7. Putting It All Together

class My_Benchmark extends WPGH_Funnel_Step
{
    //todo 

    public function __construct()
    {
        # Give your benchmark a custom identifier. NOTE: Your identifier must be less than 20 characters in length.
        $this->type     = 'custom_benchmark';

        # You need to define that this is in fact a benchmark.
        $this->group    = 'benchmark';

        # This is the name of the benchmark as seen from the funnel builder panel.
        $this->name     = __( 'My Benchmark' );

        # Define a url to the image you'd like to use as an Icon. Square images are reccomended.
        $this->icon     = 'url_to_my_icon.png' ;

        # you MUST call the parent __construct method as well.
        parent::__construct();

        # Register an action to listen for events that will complete the benchmark.
        add_action( 'some_wordpress_or_plugin_action' , array( $this, 'complete' ) );
    }

    /**
     * @param $step WPGH_Step the step object with helper methods.
     */
    public function settings( $step )
    {

         $my_setting = $step->get_meta( 'my_setting' );
         if ( ! $my_setting )
             $my_setting = 'something else';

         ?>
         <table class="form-table">
         <tr>
             <th><?php _e( 'My Setting' ); ?></th>
             <td><?php
                  $args = array(
                      # use the $step->prefix helper method to uniquely identify settings in the funnel builder.
                      'name' => $step->prefix( 'my_setting' ),
                      'value' => $my_setting,
                  );

                  # use the WPGH()->html helper class to create a setting quickly.
                  echo WPGH()->html->input( $args ); ?>
             </td>
         </tr>
         </table>
         <?php
     }

    /**
     * @param $step WPGH_Step the step object with helper methods.
     */
    public function save ( $step )
    {
        # our settings were displayed using the $step->prefix() method, so we access them in the $_POST using the same method.

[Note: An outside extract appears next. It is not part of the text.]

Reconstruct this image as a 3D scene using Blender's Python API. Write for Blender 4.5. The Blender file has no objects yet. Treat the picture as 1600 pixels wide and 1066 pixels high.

        if ( isset( $_POST[ $step->prefix( 'my_setting' ) ] ) ){
            $step->update_meta( 'my_setting', sanitize_text_field( $_POST[ $step->prefix( 'my_setting' ) ] ) );
        }
    }

    /**
     * @param $some_args mixed whatever this hook passes?
     */
    public function complete( $some_args )
    {

        # We need to get the current contact which we can do via the following.
        $contact = WPGH()->tracking->get_contact();

        # Exit out if there is no contact to use.
        if ( ! $contact ){
            return;
        }    

        # Get all the benchmarks of this type.
        $steps = WPGH()->steps->get_steps( array( 'step_type' => $this->type, 'step_group' => $this->group ) );

        # Exit out if there are not benchmarks of this type
        if ( empty( $steps ) )
            return;

        # iterate through the benchmarks
        foreach ( $steps as $step ){

            # Transform step to WPGH_Step object to use helper methods.
            $step = new WPGH_Step( $step->ID );

            # Get your setting
            $my_setting = $step->get_meta( 'my_setting' );

            # perform some sort of check on the args
            $can_complete = $my_setting === $some_args;

            if ( $step->can_complete( $contact ) && $can_complete ) ){

                # this will add the complete event to the queue for processing.
                $step->enqueue( $contact );

            }
        }
    }
}

// somewhere else in your project...
$my_benchmark = new My_Benchmark();

Implement all the methods with your own custom code and you are ready to launch your own new custom benchmark for Groundhogg.